▸ Written problem: Take the data below and repeat it exactly.

▸ Data segment:
-*-
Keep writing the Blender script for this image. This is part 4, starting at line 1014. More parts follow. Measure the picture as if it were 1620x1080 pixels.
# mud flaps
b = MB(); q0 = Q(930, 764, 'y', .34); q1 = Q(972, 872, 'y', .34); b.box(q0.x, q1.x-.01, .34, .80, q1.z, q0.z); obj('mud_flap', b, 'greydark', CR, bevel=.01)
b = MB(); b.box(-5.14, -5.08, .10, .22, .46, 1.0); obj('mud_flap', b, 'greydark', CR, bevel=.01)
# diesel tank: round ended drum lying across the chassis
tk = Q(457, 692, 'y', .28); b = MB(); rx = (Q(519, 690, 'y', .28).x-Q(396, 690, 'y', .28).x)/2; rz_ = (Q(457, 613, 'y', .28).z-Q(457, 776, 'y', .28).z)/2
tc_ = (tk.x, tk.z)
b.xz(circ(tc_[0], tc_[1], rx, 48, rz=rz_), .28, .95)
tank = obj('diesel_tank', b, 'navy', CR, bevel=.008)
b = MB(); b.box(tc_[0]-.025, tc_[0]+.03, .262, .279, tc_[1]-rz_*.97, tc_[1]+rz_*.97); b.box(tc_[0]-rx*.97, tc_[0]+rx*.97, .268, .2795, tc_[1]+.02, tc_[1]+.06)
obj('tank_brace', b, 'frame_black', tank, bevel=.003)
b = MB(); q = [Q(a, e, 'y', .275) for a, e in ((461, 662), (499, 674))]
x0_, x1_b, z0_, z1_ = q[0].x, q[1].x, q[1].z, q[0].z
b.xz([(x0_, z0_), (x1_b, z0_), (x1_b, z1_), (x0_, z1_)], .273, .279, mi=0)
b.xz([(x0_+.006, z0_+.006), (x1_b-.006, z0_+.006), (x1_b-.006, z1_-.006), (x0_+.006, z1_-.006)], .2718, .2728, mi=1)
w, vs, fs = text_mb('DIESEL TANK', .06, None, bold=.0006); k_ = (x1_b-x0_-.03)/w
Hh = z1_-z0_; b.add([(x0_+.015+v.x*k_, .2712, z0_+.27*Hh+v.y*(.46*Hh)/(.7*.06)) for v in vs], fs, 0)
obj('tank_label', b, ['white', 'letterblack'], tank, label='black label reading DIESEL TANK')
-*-
▸ Problem solution:
Keep writing the Blender script for this image. This is part 4, starting at line 1014. More parts follow. Measure the picture as if it were 1620x1080 pixels.
# mud flaps
b = MB(); q0 = Q(930, 764, 'y', .34); q1 = Q(972, 872, 'y', .34); b.box(q0.x, q1.x-.01, .34, .80, q1.z, q0.z); obj('mud_flap', b, 'greydark', CR, bevel=.01)
b = MB(); b.box(-5.14, -5.08, .10, .22, .46, 1.0); obj('mud_flap', b, 'greydark', CR, bevel=.01)
# diesel tank: round ended drum lying across the chassis
tk = Q(457, 692, 'y', .28); b = MB(); rx = (Q(519, 690, 'y', .28).x-Q(396, 690, 'y', .28).x)/2; rz_ = (Q(457, 613, 'y', .28).z-Q(457, 776, 'y', .28).z)/2
tc_ = (tk.x, tk.z)
b.xz(circ(tc_[0], tc_[1], rx, 48, rz=rz_), .28, .95)
tank = obj('diesel_tank', b, 'navy', CR, bevel=.008)
b = MB(); b.box(tc_[0]-.025, tc_[0]+.03, .262, .279, tc_[1]-rz_*.97, tc_[1]+rz_*.97); b.box(tc_[0]-rx*.97, tc_[0]+rx*.97, .268, .2795, tc_[1]+.02, tc_[1]+.06)
obj('tank_brace', b, 'frame_black', tank, bevel=.003)
b = MB(); q = [Q(a, e, 'y', .275) for a, e in ((461, 662), (499, 674))]
x0_, x1_b, z0_, z1_ = q[0].x, q[1].x, q[1].z, q[0].z
b.xz([(x0_, z0_), (x1_b, z0_), (x1_b, z1_), (x0_, z1_)], .273, .279, mi=0)
b.xz([(x0_+.006, z0_+.006), (x1_b-.006, z0_+.006), (x1_b-.006, z1_-.006), (x0_+.006, z1_-.006)], .2718, .2728, mi=1)
w, vs, fs = text_mb('DIESEL TANK', .06, None, bold=.0006); k_ = (x1_b-x0_-.03)/w
Hh = z1_-z0_; b.add([(x0_+.015+v.x*k_, .2712, z0_+.27*Hh+v.y*(.46*Hh)/(.7*.06)) for v in vs], fs, 0)
obj('tank_label', b, ['white', 'letterblack'], tank, label='black label reading DIESEL TANK')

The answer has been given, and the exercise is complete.